On est effectivement en droit de s'interroger si de tels sondages narcissiques qui n'ont d'autres buts que la reconquête du pouvoir méritent d'être payés par le budget public.
Riposter
A l'Elysée, on se défend d'être derrière la dernière et ridicule attaque coordonnée contre Dominique Strauss-Kahn. C'est bien possible. Le directeur général du FMI a fait parler de lui depuis que son épouse a déclaré au Point voici 8 jours qu'elle ne souhaitait pas qu'il accomplisse un second mandat au FMI. Mais les attaques se ressemblèrent tant qu'il n'est pas interdit de penser que les sieurs Guéant et Louvrier se sont empressés de fournir quelques éléments de langage.
 Mais pour l'instant, la riposte n'est pas à la hauteur des scandales qui menacent le camp Sarkozy : Eric Woerth se débat seul avec les juges bordelais ; Michèle Alliot-Marie ne doit son salut qu'à la mise en cause parallèle de François Fillon. Le seul thème de riposte, politique, trouvée par l'UMP contre la gauche est une attaque en règle contre les ... 35 heures. Et encore, le sujet est évidemment mal abordé : l'UMP aimerait faire un sort aux 35 heures comme référence de calcul des heures supplémentaires....
Cliver
Exécution des peines, jurés populaires, multi-récidivistes, multi-culturalisme, et maintenant ISF, Nicolas Sarkozy retrouve enfin le chemin du clivage facile, électoraliste et idéologique. Sur l'exécution des peines et les multi-récidivistes, il a tenté d'instrumentaliser le drame de Pornic. L'affaire lui est revenu comme un boomerang, mais, obstiné, il ne semble pas lâcher le sujet. Jeudi dernier, il a sorti des statistiques invérifiables (la hausse de la délinquance violente serait due aux récidivistes et aux mineurs). Une presse complaisante s'excite à valoriser les tristes faits divers de meurtres et d'agressions sexuelles, qui ne représentent pourtant que 3% des atteintes aux personnes recensées chaque année.

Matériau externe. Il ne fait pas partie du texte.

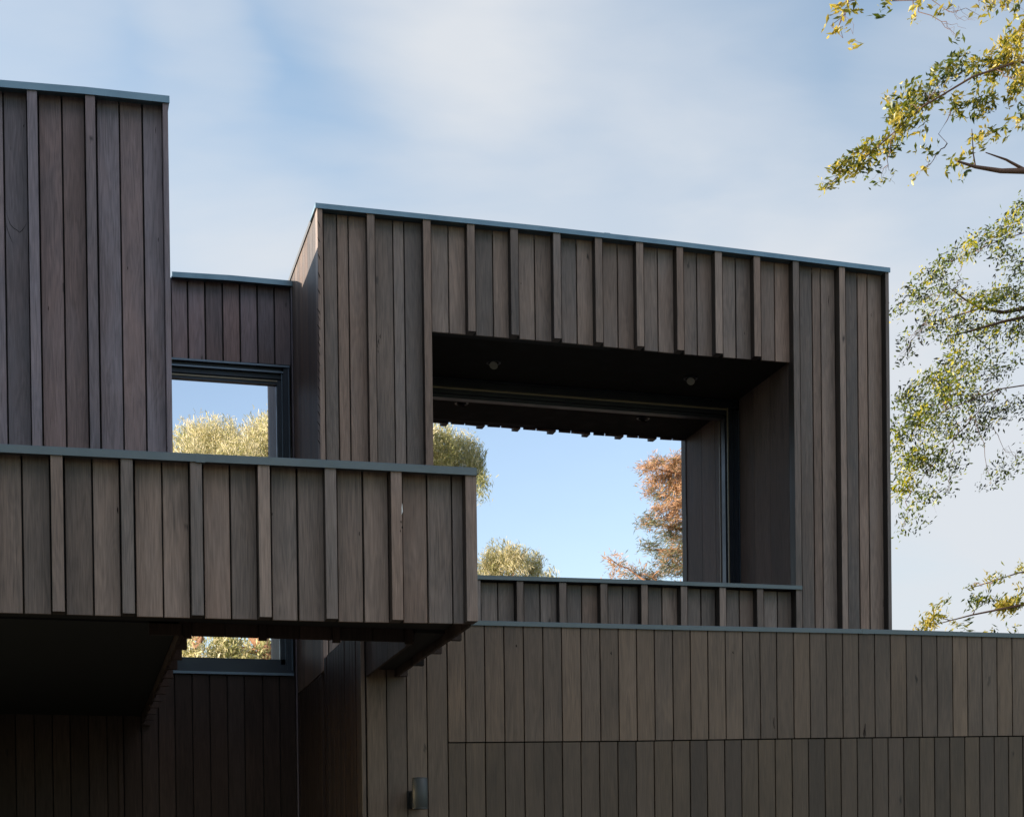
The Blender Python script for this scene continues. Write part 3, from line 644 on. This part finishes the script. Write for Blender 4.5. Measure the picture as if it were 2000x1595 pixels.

Sur la justice, les sujets ne manquent pourtant pas : la délinquance en col blanc ; l'indépendance des magistrats ; les enquêtes sur Karachi, Woerth ou Wildenstein; ou les moyens de la justice. Sarkozy, jeudi dernier, s'est d'ailleurs joliment planté en livrant quelques chiffres : il a surévalué de 325 le nombre de magistrats en 2010, de 3621 celui des greffiers (il y en a moins qu'en 2002 !). Quant au budget général, le camp sarkozyste inclut les investissements pénintentiaires pour afficher de belles hausses depuis 2002.
Mardi à Montmirail, le candidat Sarkozy a fourni son dernier clivage du jour. Le Président des Riches, qui « refuse l'immobilisme » veut que ses députés-godillots suppriment purement et simplement l'Impôt de Solidarité sur la Fortune. Sa proposition est totalement idéologique, car économiquement injustifiable. Sarkozy la défend par la compétitivité franco-allemande, ce qui est au mieux de mauvaise foi, au pire complètement crétin : lISF a peu à voir avec le coût du travail... Qu'importe ! Plus c'est gros, plus ça passe. La suppression de l'ISF est le dernier cadeau attendu par le Premier Cercle et la bande du Fouquet's.
Meetings de terrain, validation du matériel de campagne, clivages médiatiques, ... bref, s'il n'était aussi actif, on le prendrait pour Dominique Strauss-Kahn ! Au final, Nicolas Sarkozy n'a plus qu'une chose à à faire : cesser de mentir et se lancer officiellement dans la campagne.